[EDIT: I see that SeptimalTriTone posted a somewhat similar line of thought above just as I was posting mine].
These "tonality" discussions are always a little bewildering for me. I don't want composers to write in the style of the 18th-century or 19th-century any more than I want to wear 18th-century clothes or live in a 19th-century house. I love the music of the 18th and 19th centuries just as I love the poetry and fiction of the 18th and 19th centuries. Yes, there are certain features of 18th and 19th century poetry and fiction that transcend the limits of their era. But they are also knee-deep in their milieu, not only in terms of setting, but style, language, worldview, etc. And so too is the music. In some ways, it transcends; in some ways, it's stuck in another time. I have lived a good chunk of my life in the 20th century and am now in the thick of the 21st. I want artists to speak to me in my native tongue -- to speak to me in contemporary musical parlance. My world is full of sounds that didn't exist in the 18th and 19th century, and I presume that artists hear those same sounds and those sounds are part of their palette.
For those who are uncomfortable with contemporary musics, my first question is: What specific examples are you thinking of that make you uncomfortable that you yearn for "tonality"? Are you aware of the wide ranging works and composing styles that may be less discomfitting? (Arpeggio posted an excellent set of links above to threads where a good and wide-ranging set of examples are cited and discussed). Other questions follow: Why do you yearn for music of another era? If artists actually composed faux-Haydn string quartets, would that satisfy you? If artists composed faux-Beethoven symphonies or faux-Wagner operas, would that satisfy you? What are you asking for from your artists?
In fact, contemporary artists, on occasion, deliberately compose in or draw upon earlier styles. Two examples. The first is a rather avant-garde-ish composer, Charles Wuorinen, who playfully took some Renaissance dance music pieces and cleverly re-orchestrated them for contemporary performance. Here's the YouTube:
One could call those "Etudes" in the sense that they are studies in instrumental coloring, that Wuorinen cleverly took advantage of the fact that Renaissance composers might have allowed a variety of instruments to play a certain line (giving him the opening to use 20th-century instruments like a clarinet) and that Renaissance performers might well have improvised using a variety of techniques to punctuate the melody (giving him the opening to use 20th-century techniques like glissandi and flutter-tonguing). What are we to do with such deliberate archaicisms? Is that what we want fulltime? And what about the artist's intentionality? Are not such works more examples of humor and playfulness?

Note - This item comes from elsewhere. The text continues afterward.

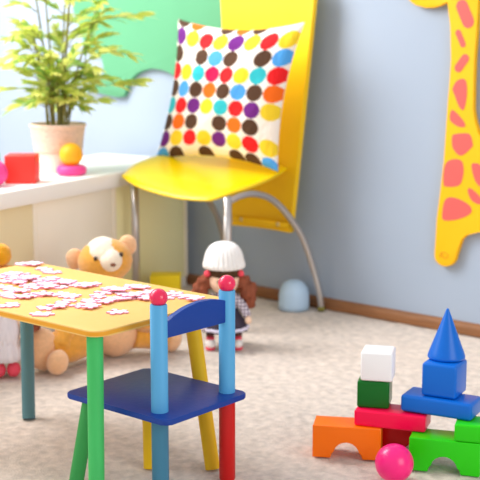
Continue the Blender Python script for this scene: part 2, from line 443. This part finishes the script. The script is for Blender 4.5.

Another more serious example: Dobrenka Tabakova is a young contemporary Romanian-born British composer who has composed a work called "Suite in the Old Style". She deliberately plays on certain late Renaissance / early Baroque styles in this piece, but she is also consciously writing a serious contemporary work. But then, this is just one work in her repertoire. I doubt she wants this to define her oeuvre. This is simply her loving nod to music of the past. But I suspect that she thinks of this as expressive only a tiny part of her soul. She has other things to say.
Let me use literary examples: If I write a novel in the style of Dostoyevsky -- and I mean, really in his style, using his mannerisms, his sentence structures, his character developments, his plot twists -- what would I be doing artistically? Mocking him? Being ironic? Of course, one can still write a good 20th-century novel and be epic. Witness Gabriel Garcia Marquez'
One Hundred Years of Solitude. But Marquez told the story as he did, in a rather dizzying late 20th-century way, with its folkloric "magical realism." And he told the story of anguish and joy of a family in a century of violent Latin American politics. I am happy he wrote a 20th-century novel and not a faux-19th century one. He carved out a voice that fit his story and our world. Its "magical realism" might discomfit those who want a 19th-century novel of manners. And it may be hard the first time through to figure "what really happened". But Marquez was speaking powerfully enough, uniquely enough, that he was awarded the Nobel Prize for literature and became one of the towering figures of 20th-century literature. Should I have insisted that he write like Jane Austen or Cervantes?
I think of T.S. Eliot's classic essay "Tradition and the Individual Talent." How much of the "tradition" must our "individual talents" embrace for us to listen to them and be grateful for what they say? I don't think this is about "tonality". I think it's about how much we are willing to let our artists speak to us in beautiful -- and beautifully discomforting -- ways.